Nesnelerin çocukların oyun dünyasında kazandığı farklı anlamları örneklemesi bakımından dikkat çekici olan bu dizeler, aynı zamanda şairin çocukken eviyle kurduğu bağı da ortaya koymaktadır. ‘Evimiz’ ifadesiyle bu mekânı ve içindekileri sahiplenerek buraya ilişkin anılarını canlı tutan Özel, Gaston Bachelard’ın mekânın poetikasını çözümlediği kitabında “değer verilen ev”e ilişkin söz konusu ettiği hususları akla getirmektedir. “Evimiz bizim dünya köşemizdir, ilk evrenimizdir” diyen Bachelard, “geçmişte oturduğumuz evlerin içimizde ölümsüzleşmiş

olduğunu bundan dolayı da eski evlerin anılarını düş gibi yeniden yaşadığımızı” ileri sürmekte ve “evin düşü barındırdığını, düş kuranı koruduğunu” ifade etmektedir.

Şiire konu edilen kapının ‘boyasız’ olduğunu özellikle vurgulayan şair, ‘bu yanıyla güvenirdim ona’ söz grubuyla da çocukların masumiyetine işaret etmektedir. Nitekim “boya” sahiciliğin üzerini örten ve öz’e ilişkin olanı saklayandır. Çocukların dünyası ise tıpkı ‘boyasız’ olan gibi saf ve katışıksızdır/sahicidir. Şiirin devamında

‘boyasız kapı’ya tekrar dönecek olan Özel, çocukken başından geçen bir olayı da şöyle şiirleştirir:

Yıl elli üç. Üçteyim. Dövüşmek üzereyken bir yaşıtımla Malenkof! Diye bağırmışım öfkeden patlayarak

zavallı arkadaşım

hiçbir şey anlaşılmayan bu telaffuz karşısında şaşırıp kaçtı bağıra ağlaya.

Sonra kızlar geldi bir kanadı açılmayan

boyasız kapının önündeki betonda rond yaptılar ve raspa oynadılar:

Raspa raspa ras Kore’ye mektup yas.

(“İki Kanat”, Of Not Being A Jew, s.31)

İsmet Özel, çocukluğuna ait bir hatırayı şiiriyeti en yüksek dozda tutarak ironi ile birlikte dikkatlere sunmuş ve zekâ gerektiren kelime oyunlarıyla orijinal bir söyleyişe ulaşmıştır. 1953 yılı, Türkiye’nin de aralarında bulunduğu Birleşmiş Milletler Kuvvetleri ve Amerika ile Çin ve Rusya arasında, Kore’de 3 yıldır devam eden savaşın sona erdiği tarihtir. Şiirin son dizesinde ‘Kore’ye mektup yas’ diyerek Türkiye’nin Rusya karşısında girmiş olduğu bu savaşa işaret eden şair, “yaz” kelimesini ‘yas’ şeklinde kullanarak da, bu harekâtın eleştirisini yapmakta ve mektupları cevapsız kalan şehit yakınlarını akla getirmektedir. Özel aynı zamanda, bir Rus oyunu olan raspa’da tekrar edilen ‘Raspa raspa ras’ kelimeleriyle, Rus askerlerinin talimlerde söyledikleri Rusça “rast dva”, yani “bir iki” sözlerine de atıfta bulunmaktadır.

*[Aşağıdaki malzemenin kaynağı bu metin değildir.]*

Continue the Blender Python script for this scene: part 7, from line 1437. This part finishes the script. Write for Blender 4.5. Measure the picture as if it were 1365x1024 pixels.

Rusya’nın Stalin’den sonraki lideri olan “Malenkof”un adı, Anadolu’da bir hakaret sözcüğü olarak halen kullanılmaktadır. Şair, arkadaşının korkup kaçmasına neden olan bu kelimeyi çocukken, muhtemelen çevresinden duymuş ve küfür söylüyormuş gibi telaffuz etmiştir. Güvendiği boyasız kapının önünde oynanan oyunlar ise, şairin ‘ahşap ev’ ve ‘boyasız kapı’ ile simgeleştirdiği masumiyetine dışarıdan yapılan bir müdahale olarak belirmektedir. Nitekim boyasız kapının önündeki ‘beton’ kelimesi, “dondurulmuş” ve “kalıplaşmış” yan anlam değerleriyle, ‘raspa’ kelimesi “iri dişli törpü” anlamıyla da okunabilir.